The dam burst of banking disasters and federal bail-outs of firms “too big to fail” has brought to light the fragility of our banking and investments system. Like a tropical depression that forms in the eastern Atlantic ocean and gradually feeds on the warm waters and moist air until it makes landfall as a rampaging storm, the combination of greed, financial deregulation, and enthusiastic liquidity on the part of the Fed has now spun up into a full fledged economic storm.

In an essay posted on, Columbia Professor Joseph Stiglitz, among others, points to some causes of the present calamity on the banking and financial businesses. Stiglitz says-

“One can say the Fed failed twice, both as a regulator and in the conduct of monetary policy. Its flood of liquidity (money made available to borrow at low interest rates) and lax regulations led to a housing bubble. When the bubble broke, the excessively leveraged loans made on the basis of overvalued assets went sour.” 

“The new “innovations” simply hid the extent of systemic leverage and made the risks less transparent; it is these innovations that have made this collapse so much more dramatic than earlier financial crises …”

The mess that taxpayers and investors are left with is the result of greed and wrecklessness on the part of elite “business leaders” in conjunction with Federal officials only too anxious to deregulate and discount. This is not a failure based on physical reality. It is a failure based on greed and poor judgement. It rests on a morally shallow and sadly misguided philosophy that mere acquisition of currency is reason enough for being and is the sole measure of success.

As a start, it is my hope that the Deans and faculty of our business schools can summon some kind of movement to reform their admissions standards and refine their ethics curricula.

Perhaps certain finance practitioners need to be trained and certified in a manner similar to actuarial professionals?  Seems to me that the people who launch financial instrument schemes with the potential to collapse an economy should be at least as well trained in risk management as an actuary.
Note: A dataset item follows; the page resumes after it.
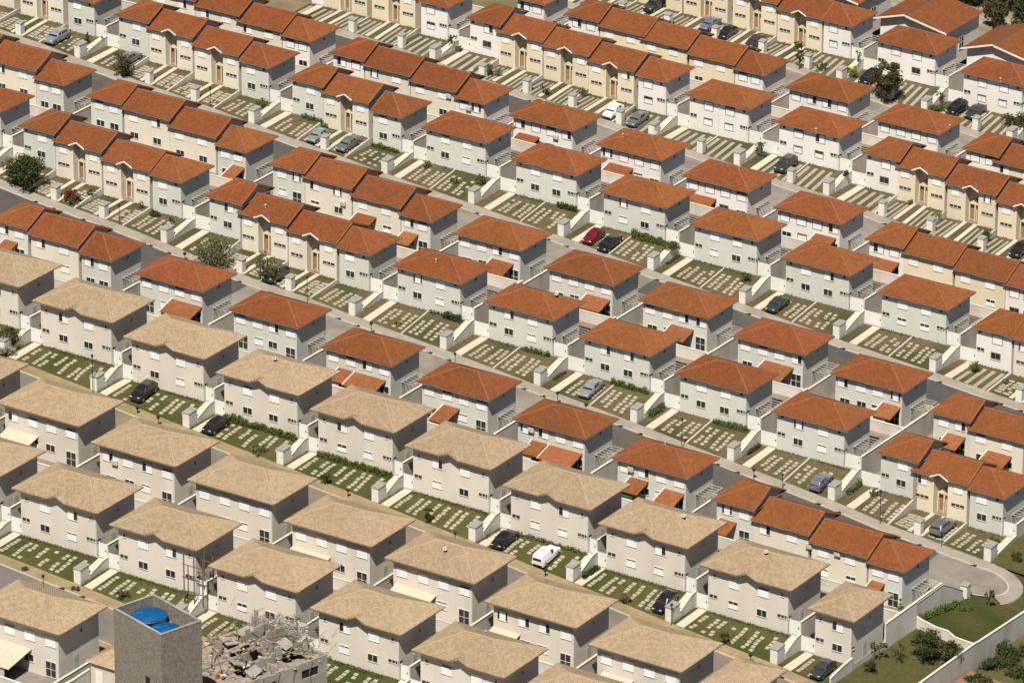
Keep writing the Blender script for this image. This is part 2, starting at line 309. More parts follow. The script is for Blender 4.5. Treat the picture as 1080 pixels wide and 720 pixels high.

A firm proposing a financial instrument for sale to the public should be required to prepare a mathematical model with macroeconomic inputs to model the potential for instability. The kind of discipline needed to do this modeling could help people refine the fund structure so it remains manageable in a broader range of economic conditions. This would also provide for a real transparency to regulating agencies and possibly even investors.  But most importantly, if you want to model it, then you have to understand it. And that is part of what has been lacking.